#### Given data

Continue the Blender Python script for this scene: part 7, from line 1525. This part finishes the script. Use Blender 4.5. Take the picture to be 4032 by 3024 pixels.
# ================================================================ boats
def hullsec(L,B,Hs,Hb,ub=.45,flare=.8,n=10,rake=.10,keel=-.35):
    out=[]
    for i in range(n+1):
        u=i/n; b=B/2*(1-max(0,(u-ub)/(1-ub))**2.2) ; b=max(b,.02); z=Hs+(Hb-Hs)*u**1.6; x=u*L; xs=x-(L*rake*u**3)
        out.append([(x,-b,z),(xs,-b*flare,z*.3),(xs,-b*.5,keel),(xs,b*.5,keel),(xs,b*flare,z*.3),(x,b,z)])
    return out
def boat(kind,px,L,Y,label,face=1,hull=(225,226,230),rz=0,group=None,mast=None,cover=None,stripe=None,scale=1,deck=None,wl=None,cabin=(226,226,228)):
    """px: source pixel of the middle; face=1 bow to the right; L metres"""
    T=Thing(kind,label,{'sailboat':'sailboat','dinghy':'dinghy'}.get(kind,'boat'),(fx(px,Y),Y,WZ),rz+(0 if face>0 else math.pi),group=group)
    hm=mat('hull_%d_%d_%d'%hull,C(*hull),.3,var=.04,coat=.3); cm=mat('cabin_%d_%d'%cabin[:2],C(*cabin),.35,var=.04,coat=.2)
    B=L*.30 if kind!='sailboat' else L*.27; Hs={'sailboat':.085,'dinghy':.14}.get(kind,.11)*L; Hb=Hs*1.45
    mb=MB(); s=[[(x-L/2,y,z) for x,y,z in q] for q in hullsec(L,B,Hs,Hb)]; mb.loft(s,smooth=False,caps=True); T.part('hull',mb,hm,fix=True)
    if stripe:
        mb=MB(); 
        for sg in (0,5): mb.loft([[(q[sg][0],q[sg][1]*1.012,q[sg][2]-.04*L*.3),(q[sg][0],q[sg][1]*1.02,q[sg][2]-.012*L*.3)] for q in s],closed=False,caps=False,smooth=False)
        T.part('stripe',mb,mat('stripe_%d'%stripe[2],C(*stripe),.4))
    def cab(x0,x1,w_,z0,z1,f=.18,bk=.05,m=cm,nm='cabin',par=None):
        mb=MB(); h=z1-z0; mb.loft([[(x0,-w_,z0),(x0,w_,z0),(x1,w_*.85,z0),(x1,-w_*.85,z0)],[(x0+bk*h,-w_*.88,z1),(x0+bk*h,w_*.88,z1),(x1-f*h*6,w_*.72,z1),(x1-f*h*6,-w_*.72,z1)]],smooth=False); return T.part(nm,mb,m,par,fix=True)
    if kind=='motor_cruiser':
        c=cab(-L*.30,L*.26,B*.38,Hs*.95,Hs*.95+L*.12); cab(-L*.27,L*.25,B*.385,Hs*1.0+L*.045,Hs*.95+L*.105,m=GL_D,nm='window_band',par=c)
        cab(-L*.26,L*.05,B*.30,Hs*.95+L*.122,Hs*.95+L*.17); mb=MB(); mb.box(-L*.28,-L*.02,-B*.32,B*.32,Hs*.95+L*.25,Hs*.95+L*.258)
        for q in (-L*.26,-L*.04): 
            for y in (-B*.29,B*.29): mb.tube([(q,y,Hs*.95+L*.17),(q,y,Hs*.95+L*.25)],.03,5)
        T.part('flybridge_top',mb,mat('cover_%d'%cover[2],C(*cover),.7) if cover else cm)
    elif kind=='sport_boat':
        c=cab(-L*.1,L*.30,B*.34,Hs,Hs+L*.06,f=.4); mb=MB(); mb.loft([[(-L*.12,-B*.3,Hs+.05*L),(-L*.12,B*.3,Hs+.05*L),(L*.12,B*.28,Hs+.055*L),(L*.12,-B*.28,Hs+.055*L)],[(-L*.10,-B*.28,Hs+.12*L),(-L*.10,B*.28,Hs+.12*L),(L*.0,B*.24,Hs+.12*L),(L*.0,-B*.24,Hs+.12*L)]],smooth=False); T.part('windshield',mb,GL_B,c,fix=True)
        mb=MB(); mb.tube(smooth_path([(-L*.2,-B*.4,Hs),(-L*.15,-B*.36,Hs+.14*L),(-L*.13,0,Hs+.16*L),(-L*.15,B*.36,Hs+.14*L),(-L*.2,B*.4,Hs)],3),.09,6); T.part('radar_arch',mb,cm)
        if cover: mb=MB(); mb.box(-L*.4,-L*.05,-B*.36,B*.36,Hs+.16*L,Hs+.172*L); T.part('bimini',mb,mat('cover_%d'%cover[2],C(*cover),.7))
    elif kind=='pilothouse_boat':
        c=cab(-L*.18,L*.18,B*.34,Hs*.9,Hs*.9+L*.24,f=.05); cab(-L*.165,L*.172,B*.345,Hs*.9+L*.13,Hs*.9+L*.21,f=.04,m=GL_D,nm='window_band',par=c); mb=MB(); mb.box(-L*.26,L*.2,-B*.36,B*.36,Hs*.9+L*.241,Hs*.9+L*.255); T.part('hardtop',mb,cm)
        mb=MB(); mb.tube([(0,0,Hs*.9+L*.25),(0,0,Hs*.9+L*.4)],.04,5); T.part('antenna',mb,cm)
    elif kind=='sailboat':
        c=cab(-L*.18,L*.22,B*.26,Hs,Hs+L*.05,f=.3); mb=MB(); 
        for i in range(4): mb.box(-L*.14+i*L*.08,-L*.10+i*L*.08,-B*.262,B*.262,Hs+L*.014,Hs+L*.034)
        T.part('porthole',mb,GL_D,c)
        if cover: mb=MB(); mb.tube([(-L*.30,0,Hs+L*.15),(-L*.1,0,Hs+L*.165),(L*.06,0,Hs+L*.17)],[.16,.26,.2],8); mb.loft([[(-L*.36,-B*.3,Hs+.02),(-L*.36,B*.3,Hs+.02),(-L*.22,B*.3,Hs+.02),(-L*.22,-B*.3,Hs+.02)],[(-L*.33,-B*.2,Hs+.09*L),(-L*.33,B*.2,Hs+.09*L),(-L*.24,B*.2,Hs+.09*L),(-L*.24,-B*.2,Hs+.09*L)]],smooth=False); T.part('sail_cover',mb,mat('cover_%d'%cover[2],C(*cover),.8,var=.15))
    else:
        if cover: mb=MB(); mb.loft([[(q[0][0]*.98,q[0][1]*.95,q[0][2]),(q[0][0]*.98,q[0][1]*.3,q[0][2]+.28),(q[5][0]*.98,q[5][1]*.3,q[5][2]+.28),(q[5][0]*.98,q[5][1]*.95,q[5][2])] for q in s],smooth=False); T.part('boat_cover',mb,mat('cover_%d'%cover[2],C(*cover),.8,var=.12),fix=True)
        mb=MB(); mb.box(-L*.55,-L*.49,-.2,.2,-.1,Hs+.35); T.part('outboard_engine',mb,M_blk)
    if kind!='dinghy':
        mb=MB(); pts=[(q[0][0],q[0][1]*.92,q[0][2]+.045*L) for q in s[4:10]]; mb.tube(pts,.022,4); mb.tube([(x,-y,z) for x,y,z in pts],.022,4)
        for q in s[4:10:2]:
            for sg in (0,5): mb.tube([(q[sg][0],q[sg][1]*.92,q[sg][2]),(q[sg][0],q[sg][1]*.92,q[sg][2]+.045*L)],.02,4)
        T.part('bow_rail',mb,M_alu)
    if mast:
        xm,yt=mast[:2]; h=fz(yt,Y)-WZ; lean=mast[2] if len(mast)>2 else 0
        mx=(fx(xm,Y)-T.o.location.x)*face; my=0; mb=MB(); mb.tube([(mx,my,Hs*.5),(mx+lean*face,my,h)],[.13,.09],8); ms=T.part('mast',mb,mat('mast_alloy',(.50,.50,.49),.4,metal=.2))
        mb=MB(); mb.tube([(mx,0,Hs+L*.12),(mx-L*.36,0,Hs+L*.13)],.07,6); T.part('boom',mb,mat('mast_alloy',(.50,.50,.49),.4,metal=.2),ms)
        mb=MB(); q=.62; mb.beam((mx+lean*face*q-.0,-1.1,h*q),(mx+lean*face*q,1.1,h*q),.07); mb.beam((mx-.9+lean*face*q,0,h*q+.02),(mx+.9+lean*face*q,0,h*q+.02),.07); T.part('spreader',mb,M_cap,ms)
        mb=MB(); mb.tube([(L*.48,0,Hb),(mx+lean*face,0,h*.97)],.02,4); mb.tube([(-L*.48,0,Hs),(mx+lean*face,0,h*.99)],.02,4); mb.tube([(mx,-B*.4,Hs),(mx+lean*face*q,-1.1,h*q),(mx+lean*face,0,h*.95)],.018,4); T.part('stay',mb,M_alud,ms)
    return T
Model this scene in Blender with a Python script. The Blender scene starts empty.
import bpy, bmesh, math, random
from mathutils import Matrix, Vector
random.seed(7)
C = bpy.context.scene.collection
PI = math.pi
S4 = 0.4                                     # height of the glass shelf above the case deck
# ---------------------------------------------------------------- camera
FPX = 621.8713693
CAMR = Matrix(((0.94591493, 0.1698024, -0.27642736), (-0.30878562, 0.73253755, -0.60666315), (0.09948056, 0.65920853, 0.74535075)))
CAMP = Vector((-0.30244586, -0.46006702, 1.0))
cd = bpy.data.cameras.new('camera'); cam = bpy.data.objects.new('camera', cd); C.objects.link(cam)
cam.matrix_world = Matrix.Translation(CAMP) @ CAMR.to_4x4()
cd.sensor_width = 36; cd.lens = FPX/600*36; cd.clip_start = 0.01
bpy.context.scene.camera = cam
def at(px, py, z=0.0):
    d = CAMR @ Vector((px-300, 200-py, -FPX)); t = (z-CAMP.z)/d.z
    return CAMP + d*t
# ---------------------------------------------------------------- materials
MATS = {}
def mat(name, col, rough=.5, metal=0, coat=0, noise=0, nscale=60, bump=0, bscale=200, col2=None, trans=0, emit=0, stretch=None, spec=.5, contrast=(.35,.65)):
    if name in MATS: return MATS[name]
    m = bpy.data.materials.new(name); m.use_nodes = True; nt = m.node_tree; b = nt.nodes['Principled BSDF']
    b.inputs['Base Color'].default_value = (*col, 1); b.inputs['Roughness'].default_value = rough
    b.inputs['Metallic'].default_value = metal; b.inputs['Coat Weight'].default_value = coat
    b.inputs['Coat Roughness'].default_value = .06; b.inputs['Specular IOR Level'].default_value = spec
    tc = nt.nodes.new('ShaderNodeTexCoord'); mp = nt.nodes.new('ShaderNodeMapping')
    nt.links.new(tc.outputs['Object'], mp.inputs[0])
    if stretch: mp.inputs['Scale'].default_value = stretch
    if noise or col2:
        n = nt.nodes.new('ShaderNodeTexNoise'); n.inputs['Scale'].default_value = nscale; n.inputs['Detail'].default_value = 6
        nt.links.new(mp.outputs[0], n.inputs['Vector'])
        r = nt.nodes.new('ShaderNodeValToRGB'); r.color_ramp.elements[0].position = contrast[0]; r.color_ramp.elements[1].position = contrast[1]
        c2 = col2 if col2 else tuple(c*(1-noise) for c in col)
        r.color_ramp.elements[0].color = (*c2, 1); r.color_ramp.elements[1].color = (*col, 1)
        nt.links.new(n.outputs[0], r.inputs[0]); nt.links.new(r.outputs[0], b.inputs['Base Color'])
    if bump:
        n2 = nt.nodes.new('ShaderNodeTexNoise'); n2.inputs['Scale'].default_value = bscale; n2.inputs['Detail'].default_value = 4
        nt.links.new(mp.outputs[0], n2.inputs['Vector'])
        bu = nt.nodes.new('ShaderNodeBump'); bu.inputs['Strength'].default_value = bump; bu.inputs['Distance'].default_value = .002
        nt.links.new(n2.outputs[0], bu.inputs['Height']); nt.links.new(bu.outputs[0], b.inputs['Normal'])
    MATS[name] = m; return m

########

#### Problem to solve
Extract every line that has the string "script" in it.

#### Reply to the task
Continue the Blender Python script for this scene: part 7, from line 1525. This part finishes the script. Use Blender 4.5. Take the picture to be 4032 by 3024 pixels.
Model this scene in Blender with a Python script. The Blender scene starts empty.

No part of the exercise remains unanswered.